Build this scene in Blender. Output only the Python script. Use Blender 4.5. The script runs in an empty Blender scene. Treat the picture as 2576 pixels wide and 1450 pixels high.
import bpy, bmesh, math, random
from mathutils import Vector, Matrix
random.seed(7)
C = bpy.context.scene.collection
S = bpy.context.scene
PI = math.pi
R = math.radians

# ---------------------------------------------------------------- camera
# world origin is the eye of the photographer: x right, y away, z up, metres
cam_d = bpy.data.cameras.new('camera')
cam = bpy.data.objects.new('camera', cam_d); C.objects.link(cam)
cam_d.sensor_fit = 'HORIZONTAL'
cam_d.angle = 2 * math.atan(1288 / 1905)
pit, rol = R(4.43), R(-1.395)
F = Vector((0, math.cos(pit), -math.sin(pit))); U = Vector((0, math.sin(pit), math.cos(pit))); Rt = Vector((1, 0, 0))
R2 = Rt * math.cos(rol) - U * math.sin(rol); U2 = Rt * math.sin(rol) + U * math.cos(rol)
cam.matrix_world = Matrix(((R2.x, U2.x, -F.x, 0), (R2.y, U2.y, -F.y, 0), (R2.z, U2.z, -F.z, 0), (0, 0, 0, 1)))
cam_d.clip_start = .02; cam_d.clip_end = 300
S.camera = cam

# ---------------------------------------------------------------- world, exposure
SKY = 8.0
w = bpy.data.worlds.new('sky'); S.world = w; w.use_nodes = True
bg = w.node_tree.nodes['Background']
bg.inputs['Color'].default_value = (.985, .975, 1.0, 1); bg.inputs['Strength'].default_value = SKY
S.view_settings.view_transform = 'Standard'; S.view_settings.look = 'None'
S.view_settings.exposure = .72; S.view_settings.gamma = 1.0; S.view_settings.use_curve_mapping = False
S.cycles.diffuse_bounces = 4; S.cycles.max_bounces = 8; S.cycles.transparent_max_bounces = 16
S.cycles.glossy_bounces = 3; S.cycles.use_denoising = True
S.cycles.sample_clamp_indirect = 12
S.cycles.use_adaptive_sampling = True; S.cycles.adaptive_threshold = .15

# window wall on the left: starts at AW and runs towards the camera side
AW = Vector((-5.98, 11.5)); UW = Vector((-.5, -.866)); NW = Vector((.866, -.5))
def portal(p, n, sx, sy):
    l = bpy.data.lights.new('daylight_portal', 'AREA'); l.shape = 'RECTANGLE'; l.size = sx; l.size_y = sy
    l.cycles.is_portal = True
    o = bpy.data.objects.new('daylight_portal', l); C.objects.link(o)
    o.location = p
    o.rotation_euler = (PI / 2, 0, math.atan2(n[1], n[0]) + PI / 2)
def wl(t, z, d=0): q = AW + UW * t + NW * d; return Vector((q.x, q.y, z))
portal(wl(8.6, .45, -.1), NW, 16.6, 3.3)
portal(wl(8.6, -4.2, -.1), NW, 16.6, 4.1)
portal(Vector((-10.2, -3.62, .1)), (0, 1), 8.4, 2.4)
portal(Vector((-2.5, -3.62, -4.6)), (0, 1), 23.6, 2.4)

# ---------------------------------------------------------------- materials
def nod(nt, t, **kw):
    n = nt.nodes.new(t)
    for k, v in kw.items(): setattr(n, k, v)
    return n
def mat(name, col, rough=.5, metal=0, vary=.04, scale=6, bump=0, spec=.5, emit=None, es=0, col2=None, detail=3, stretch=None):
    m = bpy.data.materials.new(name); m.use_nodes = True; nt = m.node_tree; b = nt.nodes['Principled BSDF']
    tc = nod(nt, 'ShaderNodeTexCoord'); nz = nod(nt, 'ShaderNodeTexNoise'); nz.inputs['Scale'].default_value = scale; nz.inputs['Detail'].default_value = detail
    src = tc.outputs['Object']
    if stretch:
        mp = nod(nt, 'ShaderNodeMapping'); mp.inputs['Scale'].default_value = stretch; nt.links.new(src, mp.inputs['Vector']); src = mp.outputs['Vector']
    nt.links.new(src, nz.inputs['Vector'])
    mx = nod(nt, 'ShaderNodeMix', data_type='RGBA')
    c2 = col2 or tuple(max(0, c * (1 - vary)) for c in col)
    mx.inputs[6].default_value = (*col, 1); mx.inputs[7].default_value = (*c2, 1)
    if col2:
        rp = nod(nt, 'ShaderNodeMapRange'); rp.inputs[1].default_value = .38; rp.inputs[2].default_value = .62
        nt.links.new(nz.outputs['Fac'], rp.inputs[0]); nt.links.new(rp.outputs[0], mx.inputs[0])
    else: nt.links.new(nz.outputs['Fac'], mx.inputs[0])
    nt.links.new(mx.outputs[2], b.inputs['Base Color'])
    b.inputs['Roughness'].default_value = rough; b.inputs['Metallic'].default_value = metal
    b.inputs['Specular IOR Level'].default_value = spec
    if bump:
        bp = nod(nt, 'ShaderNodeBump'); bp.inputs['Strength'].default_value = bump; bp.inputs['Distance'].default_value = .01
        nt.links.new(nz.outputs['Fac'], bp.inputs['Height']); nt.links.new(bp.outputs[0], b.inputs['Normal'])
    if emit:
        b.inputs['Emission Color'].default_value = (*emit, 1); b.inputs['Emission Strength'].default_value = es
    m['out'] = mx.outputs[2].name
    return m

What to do
Repeat, exactly and only, the lines from the beginning of the material through the line that contains "R = math.radians".

Expected answer
Build this scene in Blender. Output only the Python script. Use Blender 4.5. The script runs in an empty Blender scene. Treat the picture as 2576 pixels wide and 1450 pixels high.
import bpy, bmesh, math, random
from mathutils import Vector, Matrix
random.seed(7)
C = bpy.context.scene.collection
S = bpy.context.scene
PI = math.pi
R = math.radians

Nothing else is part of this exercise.